Wenn sich sogar die "New York Times" für das Geschehen im deutschen Südwesten interessiert, ist wahrscheinlich ein Tier gestorben. So war es bei Nummer 53, dem Mannheimer Pinguin, über dessen tragisches Schicksal rund um den Globus berichtet wurde. Wir erinnern uns: Nachdem der Pechvogel erst aus dem idyllischen Luisenpark verschwand und später ohne Kopf aufgefunden wurde, vermutete die "Bild"-Zeitung organisierte Kriminalität hinter dem Tatgeschehen, der Obduktionsbericht einen Fuchs. Und auch nun, da die Welt gebannt nach Titisee-Neustadt blickt, ist es keineswegs das Schwärzenbacher Bulldoggen-Kabarett, das die internationalen Schlagzeilen dominiert, sondern ein Auerhahn, der, wie zu befürchten steht, tatsächlich durch Menschenhand ums Leben kam.

Die "New York Times" schreibt von einem höchst verwunderlichen ("most surprising") Fall und fasst zusammen: "An endangered bird may have attacked two men in a forest, they attacked and killed the bird, and a crowd attacked the two men. Less surprising, alcohol was involved." Auf deutsch: "Ein vom Aussterben bedrohter Vogel könnte zwei Männer in einem Wald attackiert haben, diese attackierten und töteten den Vogel, und eine Menge attackierte die zwei Männer. Wenig überraschend, war Alkohol im Spiel."

Zehn zornige Zeugen bespucken Auerhahn-Attentäter

Die zehn zornigen Zeugen, die das Auerhahn-Attentat laut Medienberichten beobachtet haben sollen und daraufhin die mutmaßlichen Übeltäter angriffen und bespuckten, wurden zwar ihrerseits noch nicht juristisch belangt. Am 28. Juli und dem 4. August mussten sich allerdings die zwei jungen Männer vor Gericht verantworten, denen zur Last gelegt wird, einen der Hühnervögel auf der Roten Liste am Rande des traditionellen Laurentiusfests mit einer Flasche erschlagen zu haben. "Notwehr", argumentieren die Beschuldigten, "Quatsch" entgegnet ein Zeuge: "Vor so einem kleinen Tier braucht man keine Angst haben."
 


Glaubwürdig wäre die Behauptung, aus Selbstschutz gehandelt zu haben, allenfalls dann, wenn die beiden Trunkenbolde keinem harmlosen Auer-, sondern einem furchteinflößenden Rackelhahn begegnet wären: Dieser verhaltensgestörte Bastard mit erheblichem Aggressionspotenzial, der aus der unheiligen Vereinigung von Birkhahn und Auerhenne hervorgehen kann, zerrupft sogar nahe Verwandte, wenn er sie nur zwischen die Krallen bekommt. Doch mit einem einfachen Totschlag gibt er sich nicht zufrieden. Im Blutrausch kommt es schon mal vor, dass er seinen Opfern den Kopf abreißt und anschließend mit ihren Leichen kopuliert.
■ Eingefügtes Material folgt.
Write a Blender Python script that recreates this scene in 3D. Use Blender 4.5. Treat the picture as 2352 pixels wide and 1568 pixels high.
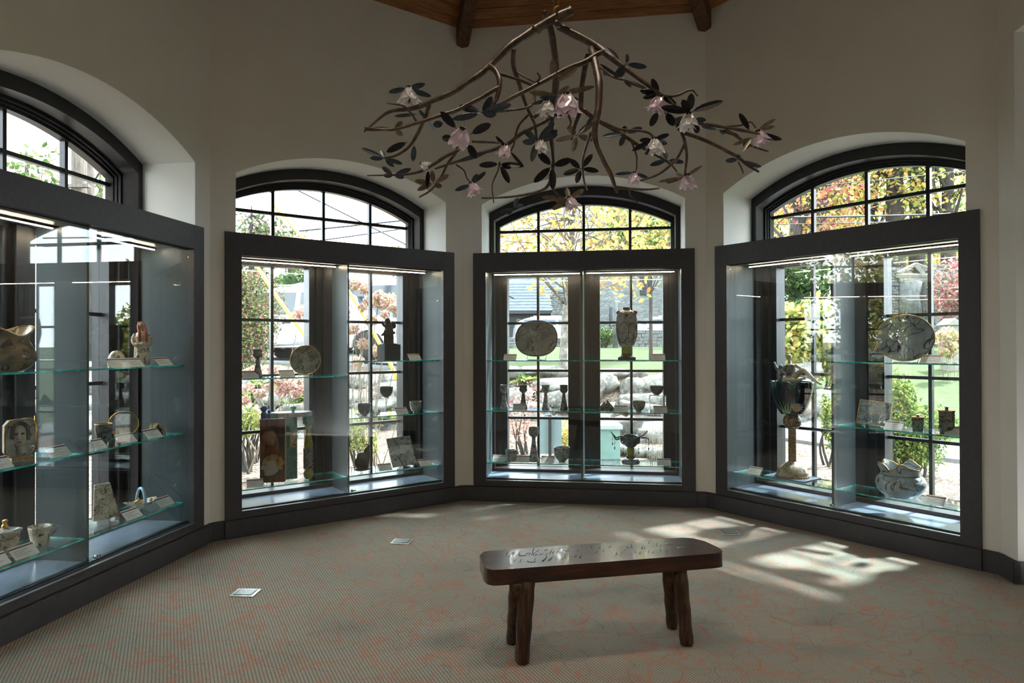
import bpy, math, random
from mathutils import Vector, Matrix, noise
R = math.radians
PI = math.pi
for o in list(bpy.data.objects):
    bpy.data.objects.remove(o)
scene = bpy.context.scene
COL = scene.collection

# ---------------------------------------------------------------- camera
CAM = Vector((-0.2606, -3.667, 1.5))
FPX, PITCH, ROLL = 1549.76, 0.0062, -0.0029
cam_data = bpy.data.cameras.new('camera')
cam = bpy.data.objects.new('camera', cam_data)
COL.objects.link(cam)
cam_data.sensor_fit = 'HORIZONTAL'
cam_data.sensor_width = 36.0
cam_data.lens = 36.0 * FPX / 2352.0
cam_data.clip_start = 0.05
cam_data.clip_end = 500
cam.matrix_world = Matrix.Translation(CAM) @ Matrix.Rotation(PI / 2 + PITCH, 4, 'X') @ Matrix.Rotation(ROLL, 4, 'Z')
scene.camera = cam

# ---------------------------------------------------------------- sky
world = bpy.data.worlds.new('sky')
scene.world = world
world.use_nodes = True
wn = world.node_tree
wn.nodes.clear()
wo = wn.nodes.new('ShaderNodeOutputWorld')
wb = wn.nodes.new('ShaderNodeBackground')
wt = wn.nodes.new('ShaderNodeTexCoord')
wm = wn.nodes.new('ShaderNodeMapping')
wm.inputs['Scale'].default_value = (1.6, 1.6, 3.0)
wz = wn.nodes.new('ShaderNodeTexNoise')
wz.inputs['Scale'].default_value = 1.5
wz.inputs['Detail'].default_value = 4
wr = wn.nodes.new('ShaderNodeValToRGB')
wr.color_ramp.elements[0].position = 0.35
wr.color_ramp.elements[0].color = (0.68, 0.84, 1.0, 1)
wr.color_ramp.elements[1].position = 0.6
wr.color_ramp.elements[1].color = (0.92, 0.97, 1.0, 1)
wn.links.new(wt.outputs['Generated'], wm.inputs['Vector'])
wn.links.new(wm.outputs['Vector'], wz.inputs['Vector'])
wn.links.new(wz.outputs['Fac'], wr.inputs['Fac'])
wn.links.new(wr.outputs['Color'], wb.inputs['Color'])
wb.inputs['Strength'].default_value = 3.1
wn.links.new(wb.outputs['Background'], wo.inputs['Surface'])

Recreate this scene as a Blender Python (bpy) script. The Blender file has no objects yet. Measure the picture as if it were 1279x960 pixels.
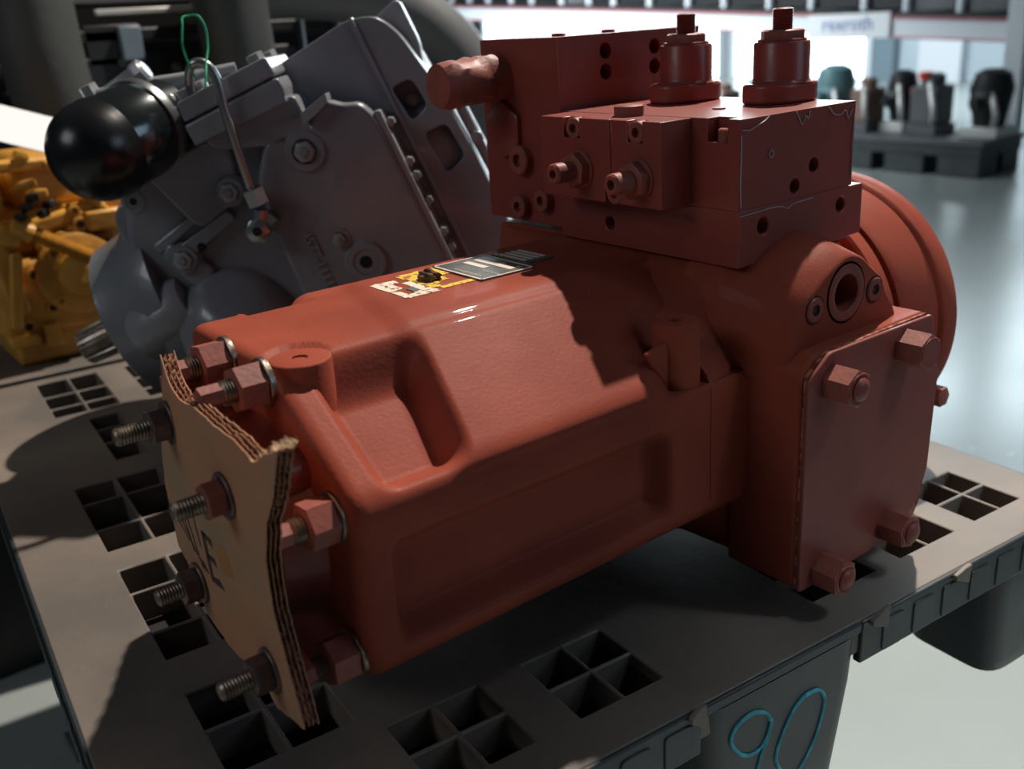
import bpy, bmesh, math, random
from mathutils import Vector, Matrix
random.seed(7)
PI = math.pi
SC = bpy.context.scene
COL = SC.collection

# ---------------------------------------------------------------- camera
F_PX = 1231.4
yaw, pitch, roll = map(math.radians, (53.38, 20.40, -3.72))
fw = Vector((math.cos(pitch)*math.cos(yaw), math.cos(pitch)*math.sin(yaw), -math.sin(pitch)))
r0 = fw.cross(Vector((0, 0, 1))).normalized(); u0 = r0.cross(fw)
rt = (math.cos(roll)*r0 + math.sin(roll)*u0); up = rt.cross(fw)
cd = bpy.data.cameras.new('camera'); cam = bpy.data.objects.new('camera', cd); COL.objects.link(cam)
cam.matrix_world = Matrix(((rt.x, up.x, -fw.x, 0), (rt.y, up.y, -fw.y, 0), (rt.z, up.z, -fw.z, .5), (0, 0, 0, 1)))
cd.sensor_width = 36; cd.lens = F_PX/1279*36; cd.clip_start = .02; cd.clip_end = 100
cd.dof.use_dof = True; cd.dof.focus_distance = .86; cd.dof.aperture_fstop = 5.2
SC.camera = cam
# ---------------------------------------------------------------- world, lamps, exposure
w = bpy.data.worlds.new('world'); SC.world = w; w.use_nodes = True
w.node_tree.nodes['Background'].inputs[0].default_value = (.62, .80, 1.0, 1)
w.node_tree.nodes['Background'].inputs[1].default_value = .035
def lamp(name, typ, loc, target, energy, col, **kw):
    d = bpy.data.lights.new(name, typ); d.energy = energy; d.color = col
    for k, v in kw.items(): setattr(d, k, v)
    o = bpy.data.objects.new(name, d); COL.objects.link(o); o.location = loc
    o.rotation_euler = (Vector(target)-Vector(loc)).to_track_quat('-Z', 'Y').to_euler()
    return o
lamp('warehouse_lamp', 'SPOT', (2.95, 1.60, 4.1), (.5, .75, .1), 1330, (1, .90, .80), shadow_soft_size=.05, spot_size=math.radians(60), spot_blend=.5)
lamp('window_light', 'AREA', (13.5, 10.0, 3.4), (.9, .8, .1), 1000, (.78, .93, 1.0), shape='RECTANGLE', size=12, size_y=4.0)
lamp('right_fill_light', 'AREA', (3.2, -3.6, 2.2), (.9, .6, .1), 24, (.62, .78, 1.0), shape='RECTANGLE', size=2.4, size_y=1.8)  # added bluish fill from the right, stands for no actual door
lamp('hall_fill_light', 'AREA', (5.3, 9.4, 4.3), (9.6, 9.4, -.3), 880, (.86, .95, 1.0), shape='RECTANGLE', size=5, size_y=12, spread=math.radians(95))  # added unseen fill that brightens the rack beam and far wall
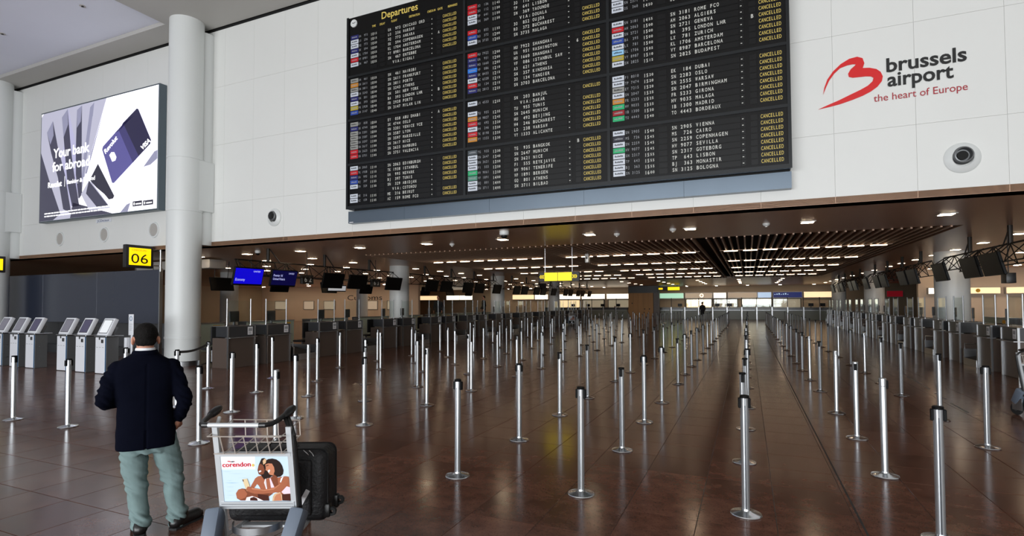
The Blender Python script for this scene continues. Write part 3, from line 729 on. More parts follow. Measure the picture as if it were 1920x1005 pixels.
def kiosk(x, label, scr):
    o = thing('check_in_kiosk', label, 'kiosk', (x, 8.25, 0), 0, 'self-service kiosks by the dark panel')
    w = .21
    part('body', MB().bbox(-w,w,.01,.31,.0,.93,.008,seg=1), 'kiosk_grey', o, 0)
    part('front_panel', MB().bbox(-w,w-.02,-.006,.012,.015,.92,.006,seg=1), 'kiosk_white', o, 0)
    part('edge_strip', MB().box(w-.02,w,-.004,.012,.015,.92), 'kiosk_blue', o, 0)
    part('card_reader', MB().bbox(.05,.13,-.022,-.004,.78,.87,.006,seg=1), 'black', o, 0)
    part('slot', MB().bbox(-.06,-.01,-.014,-.004,.86,.93,.004,seg=1), 'black', o, 0)
    mb = MB()
    for k in range(3): mb.box(-.17+.12*k,-.1+.12*k,-.0075,-.006,.665,.673)
    part('vent', mb, 'kiosk_grey', o, 0)
    part('shelf', MB().bbox(-.235,.27,-.03,.4,.94,.965,.008,seg=1), 'steel', o, 0)
    M = Matrix.Translation((0,.02,.975)) @ Matrix.Rotation(math.radians(-24), 4, 'X')
    h = part('head', MB().bbox(-.225,.225,0,.1,0,.47,.014,M), 'kiosk_white', o)
    part('screen', MB().box(-.16,.16,-.003,.001,.07,.41,M), scr, h, 0)
    part('screen_bezel', MB().box(-.175,.175,-.002,.0005,.055,.425,M), 'black', h, 0)
    part('head_back', MB().bbox(-.15,.18,.09,.2,.05,.3,.02,M), 'kiosk_grey', o)
    for z in (.25, .6): part('lock', MB().cyl((w,.12,z),(w+.006,.12,z),.012,n=8), 'steel', o)
for x, l, s in ((-15.04,'white check-in kiosk nearest the man, screen reflecting light','screen_bright'), (-15.9,'second white check-in kiosk left of the man, violet screen','screen_violet'), (-16.75,'third white check-in kiosk left of the man, grey screen','screen_grey'),
                (-18.28,'white check-in kiosk just left of the wide gap','screen_violet'), (-19.1,'second white check-in kiosk left of the wide gap','screen_grey'), (-19.95,'white check-in kiosk cut by the left picture edge','screen_grey')):
    kiosk(x, l, s)
ns_ = thing('notice_stand', 'slim white notice stand between the last kiosk and tall column', 'stand', (-14.62, 8.75, 0))
part('foot', MB().lathe([(0,0),(.17,0),(.17,.012),(.03,.02),(0,.02)], 24), 'steel', ns_); part('post', MB().bbox(-.03,.03,-.015,.015,.018,1.0,.004), 'kiosk_white', ns_)
part('notice', MB().bbox(-.1,.1,-.03,-.015,.96,1.5,.005), 'kiosk_white', ns_); part('dispenser', MB().bbox(-.16,-.05,-.1,-.0,.62,.9,.01), 'kiosk_white', ns_)
part('pictogram', MB().lathe([(.045,0),(.06,0),(.06,.002),(.045,.002)], 24, (0,0,0), Matrix.Translation((0,-.031,1.39)) @ MF), 'kiosk_blue', ns_)
mb = MB()
for k in range(4): mb.box(-.06,.06-.02*(k%2),-.0325,-.0305,1.24-.05*k,1.25-.05*k)
part('printed_lines', mb, 'txt_dim', ns_, 0)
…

Im Gegensatz dazu ist die konkrete Bedrohung durch den – wenn auch bisweilen aufmüpfigen – Auerhahn überschaubar. Beim "Spiegel", wo ausführlich über den Totschlag und die nachfolgende Gerichtsverhandlung berichtet wird, räumt einer der Angeklagten schließlich ein: "Ich habe ein- bis zweimal draufgehauen, weil ich wollte, dass es ruhiger wird." Der Richter, der, wie die "Badische Zeitung" berichtet, von den Beschuldigten eine "aufrichtige Reflexion" des Geschehens vermisst, ging in seinem Urteil noch über die von der Staatsanwaltschaft geforderte Geldstrafe hinaus und verurteilte den 21-jährigen Haupttäter zu einer Woche Arrest.

Wenig Mitleid für die Verwandtschaft

Während der eine Vogeltod Emotionen entfacht, ja, die Welt bewegt, findet das routinierte Abschlachten der Auerhahn-Verwandtschaft, von etwa 620 Millionen deutschen Masthühnern pro Jahr, allenfalls als Randnotiz Eingang in die Berichterstattung.

Womöglich liegen die sehr ungleichen Standards am Gewöhnungseffekt: Einen Auerhahn zu erschlagen, kommt stets unerwartet, da er als bedrohte Art einen anderen Status genießt als die im Überfluss vorhandene Schnetzelmasse, welche zwecks Genuss zu töten seitens der Rechtsprechung gemeinhin als "vernünftiger Grund" anerkannt ist. Damit stellt es so wenig einen Verstoß gegen den Tierschutz dar, dass auch die qualvolle Aufzucht bis zur Verwertung als Billigfleisch kein Problem mehr ist.

Auerhahn müsste man sein. Dann müsste man sich nur vor Betrunkenen in Acht nehmen.